Short exercise
Starting at the first line of the listing below, repeat each line exactly until the line containing "sc.camera = cam", which you include. Leave out pictures.

>> begin Given data

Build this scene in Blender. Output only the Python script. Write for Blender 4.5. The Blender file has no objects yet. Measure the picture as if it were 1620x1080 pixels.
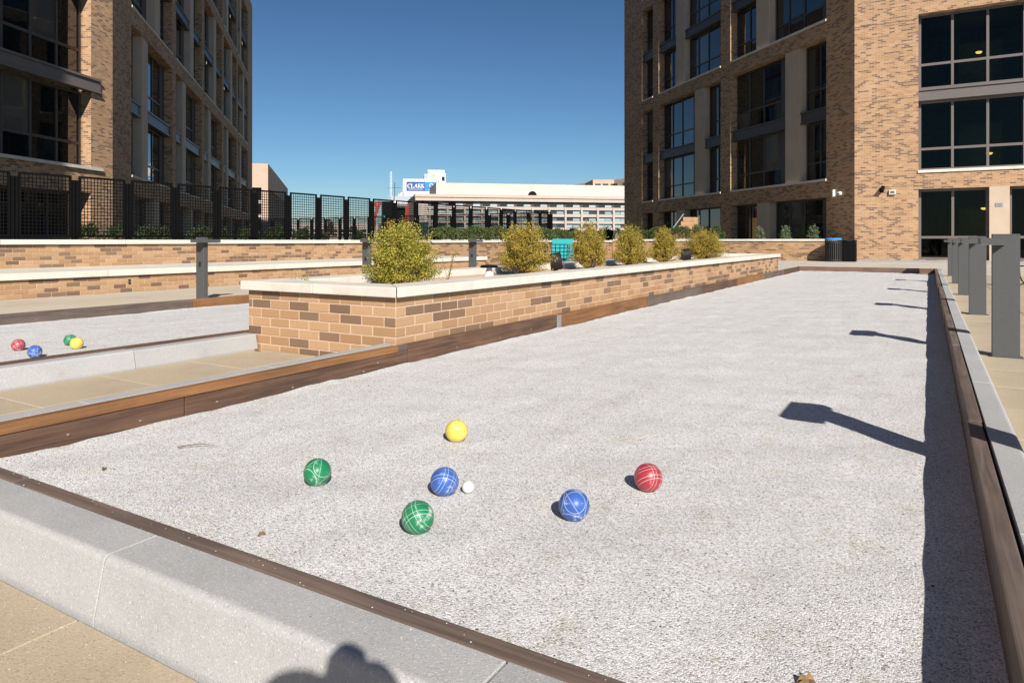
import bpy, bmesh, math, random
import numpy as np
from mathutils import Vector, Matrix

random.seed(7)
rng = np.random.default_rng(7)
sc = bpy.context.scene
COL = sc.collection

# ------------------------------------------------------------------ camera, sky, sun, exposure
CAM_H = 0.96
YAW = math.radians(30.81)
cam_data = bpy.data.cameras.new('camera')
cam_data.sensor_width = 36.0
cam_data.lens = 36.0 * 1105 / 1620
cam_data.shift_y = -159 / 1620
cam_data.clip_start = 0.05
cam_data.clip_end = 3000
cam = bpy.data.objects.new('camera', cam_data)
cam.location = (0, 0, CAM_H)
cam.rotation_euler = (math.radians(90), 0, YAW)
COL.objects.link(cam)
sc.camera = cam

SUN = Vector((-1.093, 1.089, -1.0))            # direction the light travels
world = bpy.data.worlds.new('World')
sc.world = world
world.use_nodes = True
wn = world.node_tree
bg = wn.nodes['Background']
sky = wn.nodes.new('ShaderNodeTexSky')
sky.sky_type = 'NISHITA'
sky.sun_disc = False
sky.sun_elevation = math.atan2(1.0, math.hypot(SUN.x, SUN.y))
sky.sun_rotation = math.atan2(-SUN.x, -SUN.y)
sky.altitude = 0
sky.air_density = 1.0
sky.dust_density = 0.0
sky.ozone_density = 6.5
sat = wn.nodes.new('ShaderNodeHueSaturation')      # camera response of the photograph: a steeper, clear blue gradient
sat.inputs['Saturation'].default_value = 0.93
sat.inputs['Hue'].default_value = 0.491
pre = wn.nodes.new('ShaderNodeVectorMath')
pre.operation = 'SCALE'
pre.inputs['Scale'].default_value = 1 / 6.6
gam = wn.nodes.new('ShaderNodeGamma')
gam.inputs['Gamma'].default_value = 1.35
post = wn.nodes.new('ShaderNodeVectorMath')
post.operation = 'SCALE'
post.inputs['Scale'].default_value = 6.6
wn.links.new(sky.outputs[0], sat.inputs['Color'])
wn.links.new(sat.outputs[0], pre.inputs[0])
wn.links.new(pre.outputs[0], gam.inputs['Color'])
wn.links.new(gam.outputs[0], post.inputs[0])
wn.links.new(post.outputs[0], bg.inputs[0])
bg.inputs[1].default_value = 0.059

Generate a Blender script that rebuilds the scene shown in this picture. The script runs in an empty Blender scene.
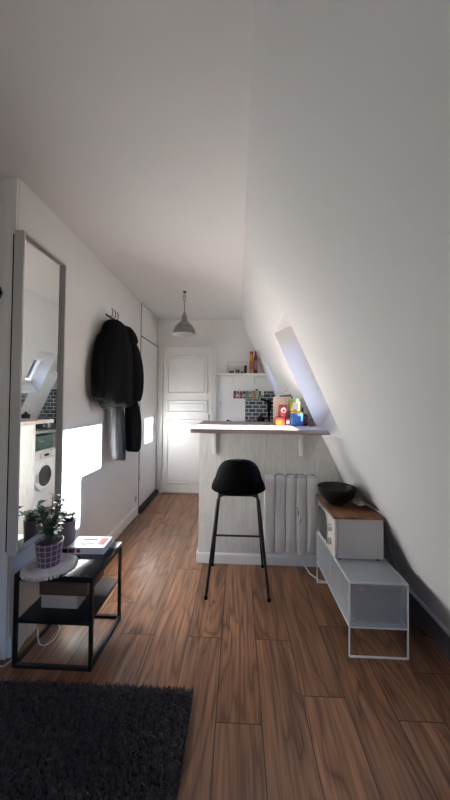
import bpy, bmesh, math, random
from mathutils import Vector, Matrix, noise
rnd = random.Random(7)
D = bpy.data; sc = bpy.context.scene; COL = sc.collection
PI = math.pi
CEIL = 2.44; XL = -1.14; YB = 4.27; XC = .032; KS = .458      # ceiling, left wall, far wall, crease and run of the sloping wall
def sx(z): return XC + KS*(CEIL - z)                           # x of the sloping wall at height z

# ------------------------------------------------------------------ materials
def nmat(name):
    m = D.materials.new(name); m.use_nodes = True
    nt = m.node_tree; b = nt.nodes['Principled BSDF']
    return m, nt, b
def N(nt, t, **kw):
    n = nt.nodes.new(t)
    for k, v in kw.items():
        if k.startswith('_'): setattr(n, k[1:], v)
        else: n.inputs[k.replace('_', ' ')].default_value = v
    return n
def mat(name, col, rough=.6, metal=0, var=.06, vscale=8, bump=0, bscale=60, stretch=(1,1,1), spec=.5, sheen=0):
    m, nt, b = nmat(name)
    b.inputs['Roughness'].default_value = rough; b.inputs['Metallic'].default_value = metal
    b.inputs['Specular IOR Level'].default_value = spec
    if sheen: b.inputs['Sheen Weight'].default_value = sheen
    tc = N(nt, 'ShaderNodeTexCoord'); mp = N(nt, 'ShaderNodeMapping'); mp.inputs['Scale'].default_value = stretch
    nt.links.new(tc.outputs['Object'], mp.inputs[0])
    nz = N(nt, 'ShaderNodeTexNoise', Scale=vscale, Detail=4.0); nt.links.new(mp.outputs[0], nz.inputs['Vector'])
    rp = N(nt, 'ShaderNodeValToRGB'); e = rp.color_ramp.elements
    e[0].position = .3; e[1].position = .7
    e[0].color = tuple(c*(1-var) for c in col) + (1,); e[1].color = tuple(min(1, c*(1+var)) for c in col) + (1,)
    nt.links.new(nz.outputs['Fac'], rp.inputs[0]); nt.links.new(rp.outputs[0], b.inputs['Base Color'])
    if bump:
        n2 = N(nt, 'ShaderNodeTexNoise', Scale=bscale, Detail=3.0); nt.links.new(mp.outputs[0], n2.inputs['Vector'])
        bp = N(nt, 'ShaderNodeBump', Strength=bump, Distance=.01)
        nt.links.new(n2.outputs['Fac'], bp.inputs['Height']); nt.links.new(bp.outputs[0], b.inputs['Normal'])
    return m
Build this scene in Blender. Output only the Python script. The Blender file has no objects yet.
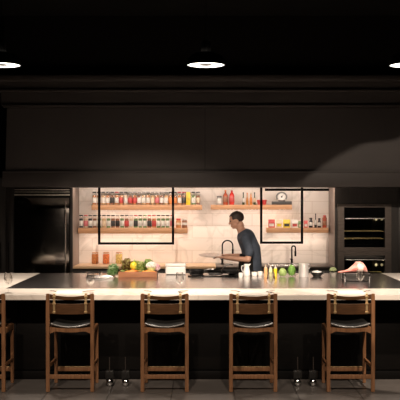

>> end Given data

Answer to the task
Build this scene in Blender. Output only the Python script. Write for Blender 4.5. The Blender file has no objects yet. Measure the picture as if it were 1620x1080 pixels.
import bpy, bmesh, math, random
import numpy as np
from mathutils import Vector, Matrix

random.seed(7)
rng = np.random.default_rng(7)
sc = bpy.context.scene
COL = sc.collection

# ------------------------------------------------------------------ camera, sky, sun, exposure
CAM_H = 0.96
YAW = math.radians(30.81)
cam_data = bpy.data.cameras.new('camera')
cam_data.sensor_width = 36.0
cam_data.lens = 36.0 * 1105 / 1620
cam_data.shift_y = -159 / 1620
cam_data.clip_start = 0.05
cam_data.clip_end = 3000
cam = bpy.data.objects.new('camera', cam_data)
cam.location = (0, 0, CAM_H)
cam.rotation_euler = (math.radians(90), 0, YAW)
COL.objects.link(cam)
sc.camera = cam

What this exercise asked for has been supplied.